Aplicando-se aqui  o princípio da proporcionalidade, azada forma ao controle jurisdicional de conflitos de direitos fundamentais,  reconhece-se, é certo, que o servidor público possui o direito à dignidade da pessoa humana, que  está diretamente a ser afetado pelo ato administrativo que lhe fez suspender o pagamento da remuneração de seu cargo.

Outros direitos poderia o servidor invocar, como  os da irredutibilidade de vencimentos e da presunção de inocência. Mas esses direitos não se configuram, porque a Administração não está a afirmar culpado o servidor público,   senão que apenas está a levar em conta o fato, objetivamente considerado, de que o trabalho não foi realizado, e se não foi realizado pelo servidor, não há direito ao salário.
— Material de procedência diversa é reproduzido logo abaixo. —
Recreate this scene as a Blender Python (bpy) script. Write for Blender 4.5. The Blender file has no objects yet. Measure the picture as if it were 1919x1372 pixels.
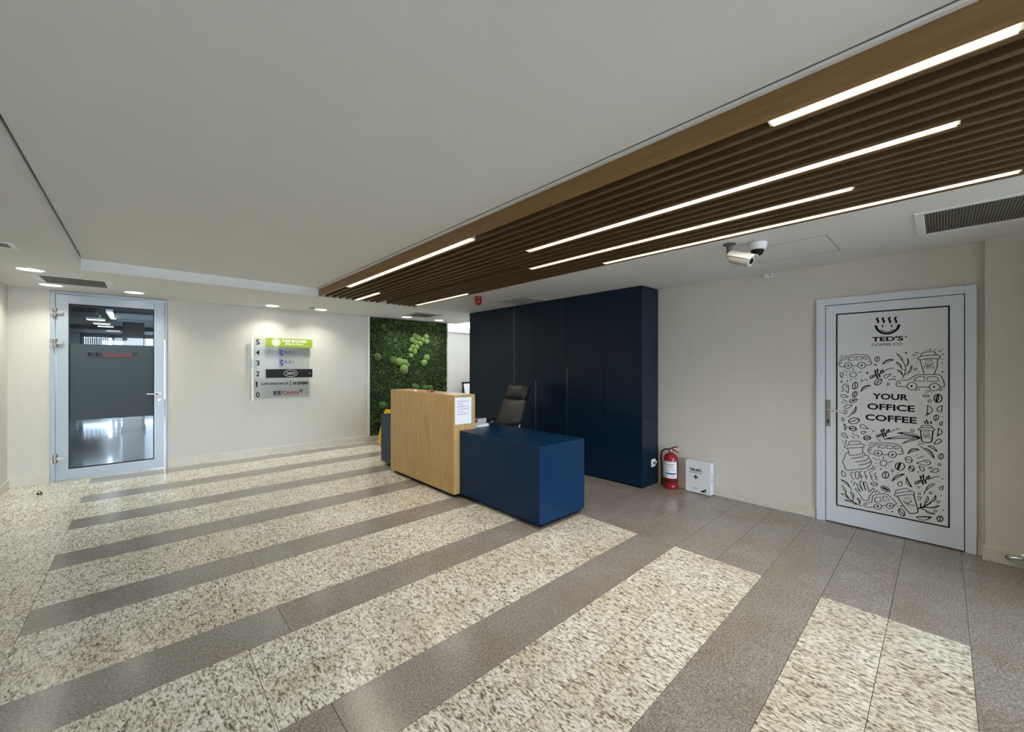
import bpy, bmesh, math, random
from mathutils import Vector, Matrix

# ------------------------------------------------------------------ camera, world, light, exposure
SC = bpy.context.scene
COL = SC.collection
cam_d = bpy.data.cameras.new('camera')
cam = bpy.data.objects.new('camera', cam_d)
COL.objects.link(cam)
cam.location = (0, 0, 1.47)
cam.rotation_euler = (math.radians(90), 0, math.radians(-42.78))
cam_d.sensor_width = 36
cam_d.lens = 746.5 / 1919 * 36
cam_d.clip_start = 0.05
SC.camera = cam

world = bpy.data.worlds.new('daylight'); SC.world = world
world.use_nodes = True
bg = world.node_tree.nodes['Background']
bg.inputs[0].default_value = (0.74, 0.87, 1.0, 1)
bg.inputs[1].default_value = 15.0

DOWNLIGHT_W = 4.3
LED_STRENGTH = 2.2
LED_WM = 3.2
SC.view_settings.view_transform = 'Standard'
SC.view_settings.look = 'None'
SC.view_settings.gamma = 1.0
SC.view_settings.exposure = 0.50
SC.view_settings.use_curve_mapping = False

# ------------------------------------------------------------------ materials
def new_mat(name):
    m = bpy.data.materials.new(name); m.use_nodes = True
    nt = m.node_tree
    return m, nt, nt.nodes['Principled BSDF'], nt.nodes, nt.links

def pm(name, col, rough=0.5, metal=0.0, var=0.06, scale=8.0, bump=0.0, bscale=60.0, spec=0.5, coat=0.0, stretch=(1, 1, 1)):
    """plain painted / plastic / metal surface with slight procedural tone variation"""
    m, nt, b, N, L = new_mat(name)
    tc = N.new('ShaderNodeTexCoord'); mp = N.new('ShaderNodeMapping')
    mp.inputs['Scale'].default_value = stretch
    L.new(tc.outputs['Object'], mp.inputs[0])
    no = N.new('ShaderNodeTexNoise'); no.inputs['Scale'].default_value = scale; no.inputs['Detail'].default_value = 4
    L.new(mp.outputs[0], no.inputs['Vector'])
    cr = N.new('ShaderNodeValToRGB')
    cr.color_ramp.elements[0].position = 0.3; cr.color_ramp.elements[1].position = 0.7
    cr.color_ramp.elements[0].color = tuple(c * (1 - var) for c in col) + (1,)
    cr.color_ramp.elements[1].color = tuple(min(1, c * (1 + var)) for c in col) + (1,)
    L.new(no.outputs[0], cr.inputs[0]); L.new(cr.outputs[0], b.inputs['Base Color'])
    b.inputs['Roughness'].default_value = rough; b.inputs['Metallic'].default_value = metal
    b.inputs['Specular IOR Level'].default_value = spec
    if coat: b.inputs['Coat Weight'].default_value = coat; b.inputs['Coat Roughness'].default_value = 0.08
    if bump:
        n2 = N.new('ShaderNodeTexNoise'); n2.inputs['Scale'].default_value = bscale; n2.inputs['Detail'].default_value = 3
        L.new(mp.outputs[0], n2.inputs['Vector'])
        bp = N.new('ShaderNodeBump'); bp.inputs['Strength'].default_value = bump; bp.inputs['Distance'].default_value = 0.004
        L.new(n2.outputs[0], bp.inputs['Height']); L.new(bp.outputs[0], b.inputs['Normal'])
    return m

def emit(name, col, st):
    m, nt, b, N, L = new_mat(name)
    b.inputs['Base Color'].default_value = (*col, 1)
    b.inputs['Emission Color'].default_value = (*col, 1); b.inputs['Emission Strength'].default_value = st
    return m

def wood(name, dark, light, stretch, rough=0.4, scale=6.0):
    m, nt, b, N, L = new_mat(name)
    tc = N.new('ShaderNodeTexCoord'); mp = N.new('ShaderNodeMapping'); mp.inputs['Scale'].default_value = stretch
    L.new(tc.outputs['Object'], mp.inputs[0])
    n1 = N.new('ShaderNodeTexNoise'); n1.inputs['Scale'].default_value = scale; n1.inputs['Detail'].default_value = 8
    n1.inputs['Roughness'].default_value = 0.62; n1.inputs['Distortion'].default_value = 0.4
    L.new(mp.outputs[0], n1.inputs['Vector'])
    cr = N.new('ShaderNodeValToRGB')
    cr.color_ramp.elements[0].position = 0.32; cr.color_ramp.elements[0].color = (*dark, 1)
    cr.color_ramp.elements[1].position = 0.68; cr.color_ramp.elements[1].color = (*light, 1)
    L.new(n1.outputs[0], cr.inputs[0]); L.new(cr.outputs[0], b.inputs['Base Color'])
    b.inputs['Roughness'].default_value = rough
    bp = N.new('ShaderNodeBump'); bp.inputs['Strength'].default_value = 0.12; bp.inputs['Distance'].default_value = 0.002
    L.new(n1.outputs[0], bp.inputs['Height']); L.new(bp.outputs[0], b.inputs['Normal'])
    return m

def granite(name, stops, scale, stretch, rough, distort, fine):
    m, nt, b, N, L = new_mat(name)
    tc = N.new('ShaderNodeTexCoord'); oi = N.new('ShaderNodeObjectInfo')
    mu = N.new('ShaderNodeVectorMath'); mu.operation = 'SCALE'; mu.inputs['Scale'].default_value = 37.0
    cb = N.new('ShaderNodeCombineXYZ')
    for i in range(3): L.new(oi.outputs['Random'], cb.inputs[i])
    L.new(cb.outputs[0], mu.inputs[0])
    ad = N.new('ShaderNodeVectorMath'); ad.operation = 'ADD'
    mp = N.new('ShaderNodeMapping'); mp.inputs['Scale'].default_value = stretch; mp.inputs['Rotation'].default_value = (0, 0, 0.35)
    L.new(tc.outputs['Object'], ad.inputs[0]); L.new(mu.outputs[0], ad.inputs[1]); L.new(ad.outputs[0], mp.inputs[0])
    n1 = N.new('ShaderNodeTexNoise'); n1.inputs['Scale'].default_value = scale; n1.inputs['Detail'].default_value = 7
    n1.inputs['Roughness'].default_value = 0.6; n1.inputs['Distortion'].default_value = distort
    L.new(mp.outputs[0], n1.inputs['Vector'])
    vo = N.new('ShaderNodeTexVoronoi'); vo.inputs['Scale'].default_value = fine
    L.new(mp.outputs[0], vo.inputs['Vector'])
    sp = N.new('ShaderNodeSeparateColor'); L.new(vo.outputs['Color'], sp.inputs[0])
    mx = N.new('ShaderNodeMath'); mx.operation = 'MULTIPLY_ADD'; mx.inputs[1].default_value = 0.22; mx.inputs[2].default_value = -0.11
    L.new(sp.outputs[0], mx.inputs[0])
    ad2 = N.new('ShaderNodeMath'); ad2.operation = 'ADD'; L.new(n1.outputs[0], ad2.inputs[0]); L.new(mx.outputs[0], ad2.inputs[1])
    cr = N.new('ShaderNodeValToRGB'); e = cr.color_ramp.elements
    e[0].position, e[0].color = stops[0][0], (*stops[0][1], 1)
    e[1].position, e[1].color = stops[-1][0], (*stops[-1][1], 1)
    for p, c in stops[1:-1]:
        q = e.new(p); q.color = (*c, 1)
    L.new(ad2.outputs[0], cr.inputs[0])
    n3 = N.new('ShaderNodeTexNoise'); n3.inputs['Scale'].default_value = 2.2; L.new(ad.outputs[0], n3.inputs['Vector'])
    hs = N.new('ShaderNodeMix'); hs.data_type = 'RGBA'; hs.blend_type = 'MULTIPLY'
    r3 = N.new('ShaderNodeValToRGB'); r3.color_ramp.elements[0].color = (0.86, 0.80, 0.72, 1); r3.color_ramp.elements[1].color = (1, 1, 1, 1)
    r3.color_ramp.elements[0].position = 0.35; r3.color_ramp.elements[1].position = 0.6
    L.new(n3.outputs[0], r3.inputs[0]); hs.inputs[0].default_value = 0.8
    L.new(cr.outputs[0], hs.inputs[6]); L.new(r3.outputs[0], hs.inputs[7])
    L.new(hs.outputs[2], b.inputs['Base Color'])
    b.inputs['Roughness'].default_value = rough
    return m

def glassy(name, tint, gloss=0.06, rough=0.02, refl=1.0):
    m, nt, b, N, L = new_mat(name); N.remove(b)
    t = N.new('ShaderNodeBsdfTransparent'); t.inputs[0].default_value = (*tint, 1)
    g = N.new('ShaderNodeBsdfGlossy'); g.inputs['Roughness'].default_value = rough
    f = N.new('ShaderNodeFresnel'); f.inputs[0].default_value = 1.45
    tc = N.new('ShaderNodeTexCoord'); no = N.new('ShaderNodeTexNoise'); no.inputs['Scale'].default_value = 3
    L.new(tc.outputs['Object'], no.inputs['Vector'])
    ma = N.new('ShaderNodeMath'); ma.operation = 'MULTIPLY_ADD'; ma.inputs[1].default_value = gloss * 0.2
    fs = N.new('ShaderNodeMath'); fs.operation = 'MULTIPLY'; fs.inputs[1].default_value = refl
    L.new(f.outputs[0], fs.inputs[0])
    L.new(no.outputs[0], ma.inputs[0]); L.new(fs.outputs[0], ma.inputs[2])
    mx = N.new('ShaderNodeMixShader'); L.new(ma.outputs[0], mx.inputs[0]); L.new(t.outputs[0], mx.inputs[1]); L.new(g.outputs[0], mx.inputs[2])
    L.new(mx.outputs[0], N['Material Output'].inputs[0])
    return m

M = {}
M['wall'] = pm('wallpaper', (0.62, 0.585, 0.53), 0.75, var=0.015, scale=30, bump=0.25, bscale=140, stretch=(1, 1, 0.15))
M['ceiling'] = pm('ceiling_paint', (0.74, 0.745, 0.73), 0.85, var=0.01, scale=3)
M['trimwhite'] = pm('white_trim', (0.78, 0.79, 0.80), 0.5, var=0.01)
M['plenum'] = pm('plenum_black', (0.012, 0.009, 0.006), 0.9)
M['base'] = pm('skirting_stone', (0.62, 0.58, 0.51), 0.45, var=0.05, scale=14)
M['grout'] = pm('grout', (0.10, 0.085, 0.07), 0.9)
M['granite_light'] = granite('granite_light', [(0.30, (0.13, 0.105, 0.078)), (0.385, (0.33, 0.29, 0.225)), (0.45, (0.53, 0.49, 0.40)), (0.53, (0.71, 0.685, 0.59)), (0.66, (0.88, 0.865, 0.80))], 40, (1.55, 0.60, 1), 0.20, 1.3, 95)
M['granite_dark'] = granite('granite_dark', [(0.30, (0.15, 0.132, 0.117)), (0.5, (0.285, 0.258, 0.235)), (0.70, (0.45, 0.415, 0.386))], 120, (1, 1, 1), 0.20, 0.2, 260)
M['oak'] = wood('oak_veneer', (0.40, 0.245, 0.085), (0.56, 0.37, 0.15), (9, 9, 0.55))
M['slat'] = wood('slat_veneer_shaded', (0.098, 0.056, 0.021), (0.132, 0.078, 0.031), (5, 0.5, 5), 0.55)  # same veneer as the outer slat; shade of the narrow gaps mixed into its colour
M['fascia'] = wood('fascia_veneer', (0.215, 0.115, 0.036), (0.285, 0.158, 0.054), (5, 0.5, 5), 0.5)
M['navy'] = pm('navy_lacquer', (0.0015, 0.022, 0.064), 0.28, var=0.03, scale=2, spec=0.20)
M['navyshaded'] = pm('navy_lacquer_shaded', (0.0022, 0.013, 0.032), 0.32, var=0.03, scale=2, spec=0.28)  # the desk's navy lacquer, darkened to put the cabinets' shade into the colour
M['navygap'] = pm('navy_shadow_gap', (0.006, 0.008, 0.012), 0.8)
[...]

Destarte, o único direito fundamental que está configurado é o da dignidade da pessoa humana, direito que embora de matriz antropológica, ganhou contornos de direito positivo em nosso Ordenamento Jurídico, para conferir proteção ao particular em suas diversas relações com o Estado, abarcando aquela de natureza funcional que o servidor público em geral (incluindo-se aí o juiz)  mantém com a Administração. Direito fundamental à dignidade humana que equivale a reconhecer que o Estado deve, na medida do juridicamente possível, preservar a esfera jurídica do particular, não lhe impedindo exercer, por exemplo, algum trabalho, ou de receber pelo trabalho que exerça.

Assim, de um lado há o direito fundamental do servidor público à proteção de sua dignidade como pessoa humana, no sentido de se lhe reconhecer o direito a uma fonte de renda decorrente de um trabalho lícito que mantenha seu sustento e o de sua família, e doutro, o direito da Administração, previsto em Lei, de não pagar ao servidor público  por um trabalho que ele  não está por ora a realizar.

Ponderando-se tais direitos, parece óbvio concluir que é caso de sacrificar-se o direito fundamental do servidor público, porque não se pode exigir da Administração pague, sem razão que o justifique, com prejuízo ao erário público (ao já combalido erário público), remuneração a um servidor público que não está a trabalhar, porque a remuneração somente se justifica em virtude de a Administração beneficiar-se do trabalho de seu servidor. Importante observa que a Administração em nada interferiu no ato de afastamento do servidor,  quando, por exemplo, é determinado  pelo CNJ, de modo que a Administração não pode sofrer as consequências patrimoniais de um ato que não lhe diz respeito diretamente, em que não interveio ou de que não participou, de modo que, nessas circunstâncias e por essa razão seria injusto onerar os cofres da Administração, para lhe obrigar a pagar a remuneração a um servidor que não está a trabalhar.

Consideremos nomeadamente que a relação jurídica que vincula o servidor público e o magistrado  com a Administração é de natureza funcional, e não de assistência social, cujos princípios e regras são de natureza diversa daqueles que se aplicam a uma relação puramente de trabalho, na qual se considera que a remuneração é devida apenas quando o trabalho é efetivamente exercido, ou nalguns casos específicos em que embora não executado, mesmo assim o servidor deve receber a remuneração, casos específicos e que são tão somente aqueles expressamente previstos em Lei (por exemplo, licença para tratamento de saúde). Já a assistência social tem outros princípios e regras, e por isso se justifica que alguns benefícios sejam pagos sem qualquer relação entre custo e benefício, como ocorre, por exemplo, com o auxílio-reclusão.

Mas alguém poderia objetar: e se ao final e ao cabo o servidor público é inocentado, ou no caso do juiz, se o CNJ desacolhe a representação. Para essa hipótese, que não está na relação de trabalho, mas sim no campo da responsabilidade civil, o ordenamento jurídico reconhece ao servidor público o direito de buscar do Estado (e não da Administração) uma justa indenização pelo que não recebeu a título de salário, em consequência de reconhecer que ele servidor não pudera trabalhar por fato ao qual não deu causa. Considere-se a distinção entre o Poder Público como Administração nas relações de trabalho que mantém com o servidor público, e o Poder Público como responsável pelos danos que seus órgãos públicos, como o CNJ por exemplo, tenha praticado.